### Task instructions:
Set out every line bearing the string "from".

|---|

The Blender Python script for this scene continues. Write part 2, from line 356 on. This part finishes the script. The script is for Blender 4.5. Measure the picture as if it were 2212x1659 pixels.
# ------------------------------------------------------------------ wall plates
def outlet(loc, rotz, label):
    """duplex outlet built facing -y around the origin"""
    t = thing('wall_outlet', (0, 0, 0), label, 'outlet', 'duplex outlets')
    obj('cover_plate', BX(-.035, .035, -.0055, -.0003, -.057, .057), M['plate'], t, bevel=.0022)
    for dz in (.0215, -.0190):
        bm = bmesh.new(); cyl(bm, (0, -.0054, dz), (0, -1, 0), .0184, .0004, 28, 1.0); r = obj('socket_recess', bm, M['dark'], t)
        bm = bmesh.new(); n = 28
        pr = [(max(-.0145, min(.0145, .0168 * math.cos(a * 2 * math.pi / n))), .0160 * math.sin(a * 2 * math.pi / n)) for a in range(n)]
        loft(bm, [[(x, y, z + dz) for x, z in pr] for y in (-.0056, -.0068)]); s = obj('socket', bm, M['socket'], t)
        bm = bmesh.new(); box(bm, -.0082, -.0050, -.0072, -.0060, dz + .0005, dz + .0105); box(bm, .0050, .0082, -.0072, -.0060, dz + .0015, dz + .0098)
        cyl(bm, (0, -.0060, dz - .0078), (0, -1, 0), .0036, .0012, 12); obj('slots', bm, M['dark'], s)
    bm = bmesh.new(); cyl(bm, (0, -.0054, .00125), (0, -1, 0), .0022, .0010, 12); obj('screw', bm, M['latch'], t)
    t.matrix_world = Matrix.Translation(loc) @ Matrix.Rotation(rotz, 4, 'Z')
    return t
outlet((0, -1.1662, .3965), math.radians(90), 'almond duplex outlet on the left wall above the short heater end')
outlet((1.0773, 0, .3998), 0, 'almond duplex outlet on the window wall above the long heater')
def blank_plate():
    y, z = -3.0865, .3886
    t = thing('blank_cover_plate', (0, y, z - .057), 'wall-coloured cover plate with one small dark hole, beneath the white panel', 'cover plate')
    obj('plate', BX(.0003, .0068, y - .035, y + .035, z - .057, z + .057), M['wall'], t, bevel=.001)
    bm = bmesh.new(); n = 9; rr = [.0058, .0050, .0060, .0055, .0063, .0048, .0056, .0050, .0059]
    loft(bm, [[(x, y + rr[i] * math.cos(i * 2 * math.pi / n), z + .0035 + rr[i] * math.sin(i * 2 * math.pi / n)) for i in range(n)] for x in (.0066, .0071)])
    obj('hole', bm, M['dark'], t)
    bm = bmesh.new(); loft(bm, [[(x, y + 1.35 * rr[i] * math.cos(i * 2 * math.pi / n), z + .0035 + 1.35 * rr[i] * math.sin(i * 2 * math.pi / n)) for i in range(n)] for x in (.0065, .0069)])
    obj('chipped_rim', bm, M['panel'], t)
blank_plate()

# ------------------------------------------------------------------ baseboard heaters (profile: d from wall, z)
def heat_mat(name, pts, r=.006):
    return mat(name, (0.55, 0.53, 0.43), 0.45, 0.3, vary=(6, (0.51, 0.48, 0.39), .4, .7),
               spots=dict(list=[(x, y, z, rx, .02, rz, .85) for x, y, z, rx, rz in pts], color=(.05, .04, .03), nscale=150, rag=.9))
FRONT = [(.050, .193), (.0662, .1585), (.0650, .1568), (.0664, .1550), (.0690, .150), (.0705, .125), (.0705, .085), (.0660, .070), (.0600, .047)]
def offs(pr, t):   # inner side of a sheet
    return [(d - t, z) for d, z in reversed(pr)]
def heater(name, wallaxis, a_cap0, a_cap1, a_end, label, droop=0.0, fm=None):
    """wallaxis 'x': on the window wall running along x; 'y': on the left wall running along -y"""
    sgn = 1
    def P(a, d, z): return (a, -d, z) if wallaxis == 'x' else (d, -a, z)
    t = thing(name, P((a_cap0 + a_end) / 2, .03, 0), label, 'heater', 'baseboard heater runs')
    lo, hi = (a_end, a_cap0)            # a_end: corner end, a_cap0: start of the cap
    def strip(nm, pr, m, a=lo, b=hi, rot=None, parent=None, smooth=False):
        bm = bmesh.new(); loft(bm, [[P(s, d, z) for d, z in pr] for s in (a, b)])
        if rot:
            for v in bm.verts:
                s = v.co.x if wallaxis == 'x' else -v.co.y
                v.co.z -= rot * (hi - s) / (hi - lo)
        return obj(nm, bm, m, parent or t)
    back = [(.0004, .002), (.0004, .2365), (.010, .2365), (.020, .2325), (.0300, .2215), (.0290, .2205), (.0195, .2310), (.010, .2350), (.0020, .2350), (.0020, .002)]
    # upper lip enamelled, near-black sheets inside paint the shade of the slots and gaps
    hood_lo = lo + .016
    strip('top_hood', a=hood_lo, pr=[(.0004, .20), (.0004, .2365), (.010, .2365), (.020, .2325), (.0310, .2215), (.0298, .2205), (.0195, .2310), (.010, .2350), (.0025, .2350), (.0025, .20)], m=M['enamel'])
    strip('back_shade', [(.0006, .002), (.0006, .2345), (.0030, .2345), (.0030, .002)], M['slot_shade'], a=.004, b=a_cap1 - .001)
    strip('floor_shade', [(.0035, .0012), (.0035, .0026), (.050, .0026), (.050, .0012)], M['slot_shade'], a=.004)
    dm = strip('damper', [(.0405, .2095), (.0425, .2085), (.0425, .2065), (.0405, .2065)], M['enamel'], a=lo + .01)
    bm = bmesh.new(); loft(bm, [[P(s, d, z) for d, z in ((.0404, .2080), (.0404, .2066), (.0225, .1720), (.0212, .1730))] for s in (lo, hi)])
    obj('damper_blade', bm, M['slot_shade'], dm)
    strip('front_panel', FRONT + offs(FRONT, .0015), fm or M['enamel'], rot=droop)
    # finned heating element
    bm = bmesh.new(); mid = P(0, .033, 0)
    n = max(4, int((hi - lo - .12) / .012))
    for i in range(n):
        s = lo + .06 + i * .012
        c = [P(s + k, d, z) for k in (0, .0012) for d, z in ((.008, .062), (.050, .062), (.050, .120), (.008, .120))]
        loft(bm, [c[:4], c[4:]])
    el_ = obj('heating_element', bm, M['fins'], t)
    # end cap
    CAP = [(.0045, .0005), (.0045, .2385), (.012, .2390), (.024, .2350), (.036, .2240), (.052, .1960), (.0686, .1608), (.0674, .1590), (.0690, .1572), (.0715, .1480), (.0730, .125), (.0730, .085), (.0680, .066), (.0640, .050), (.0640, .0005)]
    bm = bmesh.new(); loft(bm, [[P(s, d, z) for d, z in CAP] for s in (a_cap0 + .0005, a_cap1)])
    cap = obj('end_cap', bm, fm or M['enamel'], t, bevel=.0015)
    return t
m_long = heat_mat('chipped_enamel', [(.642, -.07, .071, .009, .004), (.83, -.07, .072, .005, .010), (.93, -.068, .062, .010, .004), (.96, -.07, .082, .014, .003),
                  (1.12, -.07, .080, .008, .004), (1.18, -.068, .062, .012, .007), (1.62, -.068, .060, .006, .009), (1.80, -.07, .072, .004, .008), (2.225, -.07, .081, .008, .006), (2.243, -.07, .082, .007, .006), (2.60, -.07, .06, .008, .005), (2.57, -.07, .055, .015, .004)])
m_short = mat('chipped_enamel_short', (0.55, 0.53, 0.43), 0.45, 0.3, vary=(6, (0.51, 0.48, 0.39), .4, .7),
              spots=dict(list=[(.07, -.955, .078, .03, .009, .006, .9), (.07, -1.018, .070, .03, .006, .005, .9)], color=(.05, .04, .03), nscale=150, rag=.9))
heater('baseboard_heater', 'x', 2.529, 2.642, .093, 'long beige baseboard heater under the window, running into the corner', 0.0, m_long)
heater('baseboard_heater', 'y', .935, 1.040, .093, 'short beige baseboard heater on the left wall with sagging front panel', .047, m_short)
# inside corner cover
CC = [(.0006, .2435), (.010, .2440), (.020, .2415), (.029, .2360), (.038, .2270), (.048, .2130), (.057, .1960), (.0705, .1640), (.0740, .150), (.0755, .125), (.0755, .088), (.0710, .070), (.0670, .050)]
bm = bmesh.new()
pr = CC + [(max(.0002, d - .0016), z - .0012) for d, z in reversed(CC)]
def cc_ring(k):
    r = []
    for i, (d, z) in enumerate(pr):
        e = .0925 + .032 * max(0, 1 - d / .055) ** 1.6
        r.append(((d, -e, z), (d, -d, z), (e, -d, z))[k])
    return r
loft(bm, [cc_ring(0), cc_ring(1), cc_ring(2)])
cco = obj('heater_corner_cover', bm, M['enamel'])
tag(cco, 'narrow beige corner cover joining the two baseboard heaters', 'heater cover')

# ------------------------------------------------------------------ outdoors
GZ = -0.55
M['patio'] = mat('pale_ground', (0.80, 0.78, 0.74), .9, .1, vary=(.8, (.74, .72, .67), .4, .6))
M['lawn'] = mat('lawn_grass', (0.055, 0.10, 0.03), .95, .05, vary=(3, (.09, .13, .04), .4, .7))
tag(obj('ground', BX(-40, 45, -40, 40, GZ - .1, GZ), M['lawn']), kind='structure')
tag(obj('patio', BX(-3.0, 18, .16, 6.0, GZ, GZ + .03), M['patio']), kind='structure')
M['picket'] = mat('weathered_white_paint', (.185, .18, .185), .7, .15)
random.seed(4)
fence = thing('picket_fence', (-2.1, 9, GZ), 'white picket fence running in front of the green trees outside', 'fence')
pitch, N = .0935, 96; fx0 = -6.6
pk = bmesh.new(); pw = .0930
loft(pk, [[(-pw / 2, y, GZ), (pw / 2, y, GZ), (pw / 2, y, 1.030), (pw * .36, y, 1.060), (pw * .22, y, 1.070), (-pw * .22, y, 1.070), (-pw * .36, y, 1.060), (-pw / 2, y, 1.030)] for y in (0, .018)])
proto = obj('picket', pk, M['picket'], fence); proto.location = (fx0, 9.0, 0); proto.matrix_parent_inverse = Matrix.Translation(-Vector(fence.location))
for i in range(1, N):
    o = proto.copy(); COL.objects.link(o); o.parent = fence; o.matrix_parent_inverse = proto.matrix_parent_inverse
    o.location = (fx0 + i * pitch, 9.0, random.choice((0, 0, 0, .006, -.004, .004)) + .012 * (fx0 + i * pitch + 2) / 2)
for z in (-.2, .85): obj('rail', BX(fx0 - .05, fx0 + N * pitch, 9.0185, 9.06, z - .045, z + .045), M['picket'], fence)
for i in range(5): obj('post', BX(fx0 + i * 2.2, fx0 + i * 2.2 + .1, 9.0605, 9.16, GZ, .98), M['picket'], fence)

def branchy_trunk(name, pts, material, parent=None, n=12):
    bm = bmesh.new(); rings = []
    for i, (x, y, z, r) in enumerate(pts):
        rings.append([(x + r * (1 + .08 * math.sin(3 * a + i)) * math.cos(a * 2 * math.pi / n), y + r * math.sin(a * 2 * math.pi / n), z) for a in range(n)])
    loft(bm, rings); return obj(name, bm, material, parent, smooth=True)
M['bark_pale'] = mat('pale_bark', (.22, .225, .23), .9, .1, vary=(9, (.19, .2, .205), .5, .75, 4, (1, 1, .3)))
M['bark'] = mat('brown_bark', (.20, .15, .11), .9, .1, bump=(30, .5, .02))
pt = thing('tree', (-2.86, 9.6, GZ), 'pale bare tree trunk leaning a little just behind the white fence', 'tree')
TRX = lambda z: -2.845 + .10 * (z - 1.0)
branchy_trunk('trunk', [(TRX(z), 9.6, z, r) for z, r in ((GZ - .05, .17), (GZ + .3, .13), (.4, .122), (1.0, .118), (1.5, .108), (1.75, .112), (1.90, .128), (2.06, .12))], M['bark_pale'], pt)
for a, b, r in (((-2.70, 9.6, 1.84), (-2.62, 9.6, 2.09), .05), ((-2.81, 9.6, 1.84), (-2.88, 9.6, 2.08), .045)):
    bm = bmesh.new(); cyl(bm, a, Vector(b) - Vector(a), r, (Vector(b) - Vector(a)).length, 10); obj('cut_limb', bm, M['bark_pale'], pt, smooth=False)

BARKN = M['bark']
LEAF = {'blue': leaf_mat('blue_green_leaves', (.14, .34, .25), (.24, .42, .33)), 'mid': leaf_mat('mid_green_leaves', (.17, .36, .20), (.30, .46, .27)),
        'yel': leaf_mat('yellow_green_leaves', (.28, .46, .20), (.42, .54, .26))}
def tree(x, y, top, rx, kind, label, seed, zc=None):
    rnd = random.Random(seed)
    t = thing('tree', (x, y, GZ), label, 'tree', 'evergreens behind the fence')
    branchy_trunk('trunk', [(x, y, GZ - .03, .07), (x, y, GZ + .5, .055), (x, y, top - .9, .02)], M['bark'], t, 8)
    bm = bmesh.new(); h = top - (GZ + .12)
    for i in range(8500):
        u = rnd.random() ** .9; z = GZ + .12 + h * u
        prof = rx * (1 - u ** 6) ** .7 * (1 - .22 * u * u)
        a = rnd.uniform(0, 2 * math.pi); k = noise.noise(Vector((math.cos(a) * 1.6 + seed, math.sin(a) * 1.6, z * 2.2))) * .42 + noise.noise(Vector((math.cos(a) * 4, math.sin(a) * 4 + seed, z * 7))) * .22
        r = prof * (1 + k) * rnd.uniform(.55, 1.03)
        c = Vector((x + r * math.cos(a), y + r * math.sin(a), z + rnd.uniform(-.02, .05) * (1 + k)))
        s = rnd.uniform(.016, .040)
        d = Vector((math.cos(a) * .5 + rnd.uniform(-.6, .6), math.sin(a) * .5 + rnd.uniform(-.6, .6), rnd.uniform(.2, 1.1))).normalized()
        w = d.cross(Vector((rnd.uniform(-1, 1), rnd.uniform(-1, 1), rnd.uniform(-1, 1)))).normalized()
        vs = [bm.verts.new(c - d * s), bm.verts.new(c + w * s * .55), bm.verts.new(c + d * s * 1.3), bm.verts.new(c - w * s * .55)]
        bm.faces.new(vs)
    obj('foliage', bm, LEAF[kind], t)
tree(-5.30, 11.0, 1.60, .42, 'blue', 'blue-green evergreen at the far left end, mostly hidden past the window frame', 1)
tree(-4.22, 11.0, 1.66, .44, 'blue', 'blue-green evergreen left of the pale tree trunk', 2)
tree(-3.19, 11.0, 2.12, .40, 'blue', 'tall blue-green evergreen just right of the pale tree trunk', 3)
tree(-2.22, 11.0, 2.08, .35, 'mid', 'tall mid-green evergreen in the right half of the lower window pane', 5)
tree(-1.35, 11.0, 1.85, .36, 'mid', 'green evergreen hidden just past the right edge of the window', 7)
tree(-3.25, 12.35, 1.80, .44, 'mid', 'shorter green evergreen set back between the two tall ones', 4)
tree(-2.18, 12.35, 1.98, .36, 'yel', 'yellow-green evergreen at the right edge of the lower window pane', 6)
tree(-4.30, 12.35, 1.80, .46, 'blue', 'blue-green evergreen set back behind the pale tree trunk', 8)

|---|

### Exercise answer:
The Blender Python script for this scene continues. Write part 2, from line 356 on. This part finishes the script. The script is for Blender 4.5. Measure the picture as if it were 2212x1659 pixels.
# ------------------------------------------------------------------ baseboard heaters (profile: d from wall, z)